- _Task description_
Check each line of the material. Copy those containing "picture".

----- Listed entries -----

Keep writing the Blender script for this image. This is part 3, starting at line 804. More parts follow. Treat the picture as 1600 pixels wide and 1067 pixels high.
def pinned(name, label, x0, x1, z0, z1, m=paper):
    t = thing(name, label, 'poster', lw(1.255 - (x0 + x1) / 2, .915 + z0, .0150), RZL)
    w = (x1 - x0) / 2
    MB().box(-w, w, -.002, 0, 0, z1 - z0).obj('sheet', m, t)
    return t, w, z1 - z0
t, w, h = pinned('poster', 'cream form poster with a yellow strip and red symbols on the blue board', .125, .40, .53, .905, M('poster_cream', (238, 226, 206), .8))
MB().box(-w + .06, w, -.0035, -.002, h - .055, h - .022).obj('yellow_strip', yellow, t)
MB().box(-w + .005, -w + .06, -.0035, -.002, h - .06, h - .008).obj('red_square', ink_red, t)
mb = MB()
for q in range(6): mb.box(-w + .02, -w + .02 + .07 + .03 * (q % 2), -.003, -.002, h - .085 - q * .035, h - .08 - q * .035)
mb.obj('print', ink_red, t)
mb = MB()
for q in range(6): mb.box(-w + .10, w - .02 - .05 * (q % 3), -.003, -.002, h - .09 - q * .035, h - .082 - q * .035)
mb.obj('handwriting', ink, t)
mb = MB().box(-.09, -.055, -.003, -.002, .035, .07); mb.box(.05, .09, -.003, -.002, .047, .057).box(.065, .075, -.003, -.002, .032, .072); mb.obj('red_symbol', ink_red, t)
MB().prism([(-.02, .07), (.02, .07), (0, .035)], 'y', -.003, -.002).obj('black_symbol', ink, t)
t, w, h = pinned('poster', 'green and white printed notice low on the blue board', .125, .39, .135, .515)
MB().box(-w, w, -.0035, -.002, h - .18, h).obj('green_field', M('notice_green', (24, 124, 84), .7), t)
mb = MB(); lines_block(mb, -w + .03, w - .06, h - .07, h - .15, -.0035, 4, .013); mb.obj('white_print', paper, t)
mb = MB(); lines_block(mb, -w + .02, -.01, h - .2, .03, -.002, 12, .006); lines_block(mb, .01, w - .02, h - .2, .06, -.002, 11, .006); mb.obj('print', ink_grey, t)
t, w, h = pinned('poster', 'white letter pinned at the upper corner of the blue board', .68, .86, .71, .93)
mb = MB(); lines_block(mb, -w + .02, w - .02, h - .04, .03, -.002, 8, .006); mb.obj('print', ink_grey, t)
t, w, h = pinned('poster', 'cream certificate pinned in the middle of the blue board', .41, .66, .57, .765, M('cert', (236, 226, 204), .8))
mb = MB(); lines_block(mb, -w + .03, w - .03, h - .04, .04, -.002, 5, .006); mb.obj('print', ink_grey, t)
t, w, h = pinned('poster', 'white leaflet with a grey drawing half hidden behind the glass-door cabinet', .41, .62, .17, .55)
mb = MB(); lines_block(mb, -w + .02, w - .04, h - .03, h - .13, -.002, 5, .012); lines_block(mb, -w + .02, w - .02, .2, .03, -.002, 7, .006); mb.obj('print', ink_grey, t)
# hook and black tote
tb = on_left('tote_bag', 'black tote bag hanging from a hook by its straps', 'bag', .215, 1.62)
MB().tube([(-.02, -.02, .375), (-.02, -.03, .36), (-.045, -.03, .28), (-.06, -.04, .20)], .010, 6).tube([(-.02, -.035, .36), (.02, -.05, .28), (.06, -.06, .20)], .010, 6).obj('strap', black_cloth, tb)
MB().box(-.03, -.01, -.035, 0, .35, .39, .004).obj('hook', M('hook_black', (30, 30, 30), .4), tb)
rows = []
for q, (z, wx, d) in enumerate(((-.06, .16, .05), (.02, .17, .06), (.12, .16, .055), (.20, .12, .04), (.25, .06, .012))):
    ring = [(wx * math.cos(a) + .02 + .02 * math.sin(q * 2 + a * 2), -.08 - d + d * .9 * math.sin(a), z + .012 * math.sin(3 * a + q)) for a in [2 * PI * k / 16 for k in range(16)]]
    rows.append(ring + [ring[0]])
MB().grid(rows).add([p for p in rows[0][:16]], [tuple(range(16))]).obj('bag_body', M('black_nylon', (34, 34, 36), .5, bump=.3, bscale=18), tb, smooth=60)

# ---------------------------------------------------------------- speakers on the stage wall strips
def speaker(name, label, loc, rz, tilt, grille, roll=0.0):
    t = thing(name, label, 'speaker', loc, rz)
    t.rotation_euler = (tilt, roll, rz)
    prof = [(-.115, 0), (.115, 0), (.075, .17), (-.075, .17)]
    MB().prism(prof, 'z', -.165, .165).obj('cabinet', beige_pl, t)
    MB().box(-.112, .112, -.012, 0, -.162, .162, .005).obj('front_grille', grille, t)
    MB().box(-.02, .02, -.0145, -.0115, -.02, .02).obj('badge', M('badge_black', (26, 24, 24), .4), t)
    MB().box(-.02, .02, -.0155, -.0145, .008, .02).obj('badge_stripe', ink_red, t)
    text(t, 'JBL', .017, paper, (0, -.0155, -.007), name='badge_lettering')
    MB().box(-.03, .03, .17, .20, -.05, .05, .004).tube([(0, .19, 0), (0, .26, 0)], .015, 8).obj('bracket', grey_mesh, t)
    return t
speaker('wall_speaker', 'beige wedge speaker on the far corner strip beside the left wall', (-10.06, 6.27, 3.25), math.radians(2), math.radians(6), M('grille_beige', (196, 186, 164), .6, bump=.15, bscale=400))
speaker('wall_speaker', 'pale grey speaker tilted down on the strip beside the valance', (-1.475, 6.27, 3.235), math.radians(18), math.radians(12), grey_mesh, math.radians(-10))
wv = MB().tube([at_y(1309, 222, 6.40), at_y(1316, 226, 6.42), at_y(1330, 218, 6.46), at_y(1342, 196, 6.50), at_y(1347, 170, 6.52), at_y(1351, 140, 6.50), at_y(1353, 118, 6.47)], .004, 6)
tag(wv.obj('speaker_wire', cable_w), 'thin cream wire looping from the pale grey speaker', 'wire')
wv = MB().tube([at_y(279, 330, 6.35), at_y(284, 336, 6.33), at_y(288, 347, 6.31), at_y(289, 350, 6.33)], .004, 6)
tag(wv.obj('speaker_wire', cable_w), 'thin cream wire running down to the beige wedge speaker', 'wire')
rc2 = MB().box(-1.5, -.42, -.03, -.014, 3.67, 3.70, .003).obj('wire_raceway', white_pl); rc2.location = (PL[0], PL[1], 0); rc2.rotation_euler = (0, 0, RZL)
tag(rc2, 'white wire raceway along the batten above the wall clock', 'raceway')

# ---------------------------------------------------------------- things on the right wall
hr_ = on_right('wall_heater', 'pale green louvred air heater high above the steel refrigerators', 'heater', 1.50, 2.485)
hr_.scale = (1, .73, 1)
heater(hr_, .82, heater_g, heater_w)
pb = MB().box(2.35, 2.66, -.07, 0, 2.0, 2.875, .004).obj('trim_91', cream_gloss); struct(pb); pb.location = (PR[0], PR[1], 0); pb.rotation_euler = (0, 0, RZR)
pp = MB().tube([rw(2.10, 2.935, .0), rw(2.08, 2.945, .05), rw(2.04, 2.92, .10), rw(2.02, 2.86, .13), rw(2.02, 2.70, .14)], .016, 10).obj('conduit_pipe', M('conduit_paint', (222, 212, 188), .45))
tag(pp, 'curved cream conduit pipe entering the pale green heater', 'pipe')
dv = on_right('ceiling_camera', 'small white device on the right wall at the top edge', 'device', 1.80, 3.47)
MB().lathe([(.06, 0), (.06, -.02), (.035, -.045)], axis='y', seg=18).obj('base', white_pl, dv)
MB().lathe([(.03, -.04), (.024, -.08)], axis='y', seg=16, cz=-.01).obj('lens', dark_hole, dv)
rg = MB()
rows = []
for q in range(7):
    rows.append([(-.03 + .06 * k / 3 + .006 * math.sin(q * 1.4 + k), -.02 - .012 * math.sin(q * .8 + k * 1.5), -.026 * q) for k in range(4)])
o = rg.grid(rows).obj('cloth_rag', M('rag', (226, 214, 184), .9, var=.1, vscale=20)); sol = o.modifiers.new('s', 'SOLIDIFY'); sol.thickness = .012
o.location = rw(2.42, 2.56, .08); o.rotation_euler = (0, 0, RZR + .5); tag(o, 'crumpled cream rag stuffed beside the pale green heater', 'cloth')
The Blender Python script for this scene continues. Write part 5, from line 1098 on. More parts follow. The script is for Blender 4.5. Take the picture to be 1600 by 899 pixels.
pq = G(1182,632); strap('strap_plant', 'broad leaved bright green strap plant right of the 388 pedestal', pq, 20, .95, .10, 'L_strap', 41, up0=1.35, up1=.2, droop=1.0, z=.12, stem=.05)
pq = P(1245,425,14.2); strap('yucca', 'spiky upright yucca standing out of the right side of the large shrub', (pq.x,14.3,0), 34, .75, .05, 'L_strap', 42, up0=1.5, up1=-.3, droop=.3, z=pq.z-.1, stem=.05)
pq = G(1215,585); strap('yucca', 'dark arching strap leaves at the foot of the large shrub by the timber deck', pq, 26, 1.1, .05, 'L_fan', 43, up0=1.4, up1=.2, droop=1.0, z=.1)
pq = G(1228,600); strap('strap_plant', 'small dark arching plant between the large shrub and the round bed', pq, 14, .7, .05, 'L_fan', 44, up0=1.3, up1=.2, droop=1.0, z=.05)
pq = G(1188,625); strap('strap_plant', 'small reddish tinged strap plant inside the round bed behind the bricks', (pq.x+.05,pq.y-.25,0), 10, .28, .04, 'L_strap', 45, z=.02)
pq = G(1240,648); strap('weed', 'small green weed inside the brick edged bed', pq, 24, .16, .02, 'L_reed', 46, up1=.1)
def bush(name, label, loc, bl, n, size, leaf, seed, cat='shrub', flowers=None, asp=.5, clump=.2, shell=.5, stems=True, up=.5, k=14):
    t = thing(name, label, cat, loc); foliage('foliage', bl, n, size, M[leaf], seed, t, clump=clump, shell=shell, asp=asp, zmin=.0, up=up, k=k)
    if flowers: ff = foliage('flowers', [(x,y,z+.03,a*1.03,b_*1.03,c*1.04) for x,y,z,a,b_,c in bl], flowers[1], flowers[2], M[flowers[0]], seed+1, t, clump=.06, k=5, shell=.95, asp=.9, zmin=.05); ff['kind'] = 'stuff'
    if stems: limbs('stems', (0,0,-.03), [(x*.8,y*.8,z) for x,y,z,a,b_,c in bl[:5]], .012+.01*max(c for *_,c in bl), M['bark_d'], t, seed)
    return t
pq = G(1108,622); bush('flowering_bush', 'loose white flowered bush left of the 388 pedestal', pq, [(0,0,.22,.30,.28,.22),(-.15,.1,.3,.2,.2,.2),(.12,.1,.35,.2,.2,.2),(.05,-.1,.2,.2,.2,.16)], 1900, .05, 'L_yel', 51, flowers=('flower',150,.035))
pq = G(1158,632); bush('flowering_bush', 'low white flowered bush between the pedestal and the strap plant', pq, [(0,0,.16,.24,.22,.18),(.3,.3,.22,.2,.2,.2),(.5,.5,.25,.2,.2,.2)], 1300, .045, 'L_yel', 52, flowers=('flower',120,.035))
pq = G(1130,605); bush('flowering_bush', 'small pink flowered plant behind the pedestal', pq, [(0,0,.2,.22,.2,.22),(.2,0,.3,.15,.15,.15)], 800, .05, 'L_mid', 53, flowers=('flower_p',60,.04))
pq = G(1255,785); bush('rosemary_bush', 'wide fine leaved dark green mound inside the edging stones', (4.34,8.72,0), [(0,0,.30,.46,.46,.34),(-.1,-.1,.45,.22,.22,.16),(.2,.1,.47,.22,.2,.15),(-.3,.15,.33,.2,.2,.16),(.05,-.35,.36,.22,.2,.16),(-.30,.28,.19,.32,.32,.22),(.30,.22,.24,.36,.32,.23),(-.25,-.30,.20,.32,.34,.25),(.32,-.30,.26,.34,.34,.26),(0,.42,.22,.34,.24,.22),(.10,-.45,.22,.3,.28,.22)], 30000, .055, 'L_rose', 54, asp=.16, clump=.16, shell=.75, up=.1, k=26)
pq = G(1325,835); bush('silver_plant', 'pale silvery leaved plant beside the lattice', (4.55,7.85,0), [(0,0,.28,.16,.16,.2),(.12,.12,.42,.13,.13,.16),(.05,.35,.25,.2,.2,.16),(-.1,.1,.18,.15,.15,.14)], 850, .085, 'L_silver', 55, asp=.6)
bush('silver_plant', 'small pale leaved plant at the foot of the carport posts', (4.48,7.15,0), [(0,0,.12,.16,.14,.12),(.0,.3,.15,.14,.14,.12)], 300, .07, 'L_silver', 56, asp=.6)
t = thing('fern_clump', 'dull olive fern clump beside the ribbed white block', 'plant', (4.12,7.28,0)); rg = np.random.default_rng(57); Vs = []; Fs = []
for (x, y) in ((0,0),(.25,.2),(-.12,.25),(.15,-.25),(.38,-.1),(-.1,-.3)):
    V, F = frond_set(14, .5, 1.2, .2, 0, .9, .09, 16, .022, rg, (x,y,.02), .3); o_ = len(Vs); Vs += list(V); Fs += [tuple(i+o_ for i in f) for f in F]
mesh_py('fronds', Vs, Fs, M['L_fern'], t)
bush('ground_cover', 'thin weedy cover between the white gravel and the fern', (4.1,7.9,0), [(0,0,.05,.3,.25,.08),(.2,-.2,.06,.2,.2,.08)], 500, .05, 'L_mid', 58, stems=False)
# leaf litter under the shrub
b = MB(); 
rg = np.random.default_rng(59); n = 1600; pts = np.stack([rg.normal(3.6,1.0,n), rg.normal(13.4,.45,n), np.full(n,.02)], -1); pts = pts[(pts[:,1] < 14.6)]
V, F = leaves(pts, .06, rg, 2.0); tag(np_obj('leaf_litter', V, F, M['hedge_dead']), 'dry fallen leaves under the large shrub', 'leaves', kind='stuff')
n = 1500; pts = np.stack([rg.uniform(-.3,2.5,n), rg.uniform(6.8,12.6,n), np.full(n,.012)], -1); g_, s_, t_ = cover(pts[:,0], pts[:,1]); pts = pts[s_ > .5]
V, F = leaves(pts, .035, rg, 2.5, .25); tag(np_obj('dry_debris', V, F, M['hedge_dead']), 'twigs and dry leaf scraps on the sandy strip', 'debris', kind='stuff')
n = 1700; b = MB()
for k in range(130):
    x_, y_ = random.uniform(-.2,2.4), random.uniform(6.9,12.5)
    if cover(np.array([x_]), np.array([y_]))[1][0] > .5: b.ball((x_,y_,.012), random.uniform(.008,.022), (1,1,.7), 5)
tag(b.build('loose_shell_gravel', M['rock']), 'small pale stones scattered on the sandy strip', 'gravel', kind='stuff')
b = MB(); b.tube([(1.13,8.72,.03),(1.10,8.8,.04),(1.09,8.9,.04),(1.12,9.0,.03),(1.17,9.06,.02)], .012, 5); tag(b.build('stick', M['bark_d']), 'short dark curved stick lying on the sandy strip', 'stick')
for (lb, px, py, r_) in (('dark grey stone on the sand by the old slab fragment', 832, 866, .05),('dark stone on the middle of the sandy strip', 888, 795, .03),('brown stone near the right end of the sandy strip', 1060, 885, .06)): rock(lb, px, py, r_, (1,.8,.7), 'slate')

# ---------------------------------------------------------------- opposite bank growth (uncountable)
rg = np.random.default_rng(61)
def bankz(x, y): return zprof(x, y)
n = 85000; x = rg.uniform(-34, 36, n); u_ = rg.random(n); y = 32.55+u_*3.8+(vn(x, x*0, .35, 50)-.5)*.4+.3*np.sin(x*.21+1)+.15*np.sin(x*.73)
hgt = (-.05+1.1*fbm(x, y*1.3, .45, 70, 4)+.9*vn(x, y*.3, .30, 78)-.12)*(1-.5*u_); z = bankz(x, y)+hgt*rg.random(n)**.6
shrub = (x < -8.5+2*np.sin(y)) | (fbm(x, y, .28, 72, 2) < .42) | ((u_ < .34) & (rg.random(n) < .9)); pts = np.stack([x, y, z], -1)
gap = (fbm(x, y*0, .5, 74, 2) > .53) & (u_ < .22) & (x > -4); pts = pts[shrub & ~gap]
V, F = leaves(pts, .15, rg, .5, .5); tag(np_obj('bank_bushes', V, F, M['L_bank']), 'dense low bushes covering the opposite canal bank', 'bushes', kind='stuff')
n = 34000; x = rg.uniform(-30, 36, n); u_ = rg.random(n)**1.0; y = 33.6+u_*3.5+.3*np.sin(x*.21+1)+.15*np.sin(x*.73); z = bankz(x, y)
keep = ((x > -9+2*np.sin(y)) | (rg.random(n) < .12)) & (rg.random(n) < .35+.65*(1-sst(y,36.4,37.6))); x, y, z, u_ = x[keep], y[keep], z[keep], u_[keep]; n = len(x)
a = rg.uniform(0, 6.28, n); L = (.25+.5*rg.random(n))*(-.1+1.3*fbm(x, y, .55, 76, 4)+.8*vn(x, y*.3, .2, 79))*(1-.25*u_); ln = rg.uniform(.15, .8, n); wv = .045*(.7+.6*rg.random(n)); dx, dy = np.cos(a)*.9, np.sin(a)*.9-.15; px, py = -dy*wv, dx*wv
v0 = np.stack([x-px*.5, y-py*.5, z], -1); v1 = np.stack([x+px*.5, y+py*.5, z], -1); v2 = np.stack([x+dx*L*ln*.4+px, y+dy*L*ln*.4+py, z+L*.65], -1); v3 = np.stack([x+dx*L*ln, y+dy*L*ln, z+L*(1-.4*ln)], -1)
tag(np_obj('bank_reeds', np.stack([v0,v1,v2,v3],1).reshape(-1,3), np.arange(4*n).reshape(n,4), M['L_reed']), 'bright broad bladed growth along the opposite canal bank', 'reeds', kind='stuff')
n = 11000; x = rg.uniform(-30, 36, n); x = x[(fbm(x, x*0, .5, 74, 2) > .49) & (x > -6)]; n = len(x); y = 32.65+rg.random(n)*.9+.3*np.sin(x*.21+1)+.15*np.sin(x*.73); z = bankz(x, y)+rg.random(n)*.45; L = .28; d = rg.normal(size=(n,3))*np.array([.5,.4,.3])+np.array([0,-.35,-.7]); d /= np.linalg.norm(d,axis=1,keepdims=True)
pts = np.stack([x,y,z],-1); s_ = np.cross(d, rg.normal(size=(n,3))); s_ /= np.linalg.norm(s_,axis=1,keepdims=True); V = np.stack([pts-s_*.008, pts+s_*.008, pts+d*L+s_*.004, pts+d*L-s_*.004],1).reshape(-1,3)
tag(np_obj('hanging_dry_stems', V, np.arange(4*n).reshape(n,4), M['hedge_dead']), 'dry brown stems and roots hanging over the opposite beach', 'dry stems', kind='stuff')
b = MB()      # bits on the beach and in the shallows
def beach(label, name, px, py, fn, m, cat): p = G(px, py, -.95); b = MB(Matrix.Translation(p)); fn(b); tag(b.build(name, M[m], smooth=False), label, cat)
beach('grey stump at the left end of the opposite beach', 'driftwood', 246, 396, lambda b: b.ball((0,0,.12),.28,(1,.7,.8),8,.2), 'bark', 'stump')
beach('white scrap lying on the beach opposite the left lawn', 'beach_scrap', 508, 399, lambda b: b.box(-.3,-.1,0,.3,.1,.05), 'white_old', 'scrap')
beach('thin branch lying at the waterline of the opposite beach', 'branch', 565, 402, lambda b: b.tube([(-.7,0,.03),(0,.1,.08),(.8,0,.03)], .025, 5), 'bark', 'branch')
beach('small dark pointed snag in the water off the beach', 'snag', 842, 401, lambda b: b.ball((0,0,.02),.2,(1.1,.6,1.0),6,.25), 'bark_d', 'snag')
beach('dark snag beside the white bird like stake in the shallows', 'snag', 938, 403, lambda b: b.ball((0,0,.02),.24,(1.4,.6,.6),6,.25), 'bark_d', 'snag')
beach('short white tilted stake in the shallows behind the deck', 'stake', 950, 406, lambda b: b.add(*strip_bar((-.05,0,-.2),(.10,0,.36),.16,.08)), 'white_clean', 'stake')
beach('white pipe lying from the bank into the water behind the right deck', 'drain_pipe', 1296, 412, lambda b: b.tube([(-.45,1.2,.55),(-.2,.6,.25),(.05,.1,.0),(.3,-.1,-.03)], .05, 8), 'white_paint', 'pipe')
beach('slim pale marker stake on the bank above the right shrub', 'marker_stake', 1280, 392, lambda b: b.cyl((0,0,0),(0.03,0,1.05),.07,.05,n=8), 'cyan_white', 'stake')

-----

- _Exercise result_
Keep writing the Blender script for this image. This is part 3, starting at line 804. More parts follow. Treat the picture as 1600 pixels wide and 1067 pixels high.
The Blender Python script for this scene continues. Write part 5, from line 1098 on. More parts follow. The script is for Blender 4.5. Take the picture to be 1600 by 899 pixels.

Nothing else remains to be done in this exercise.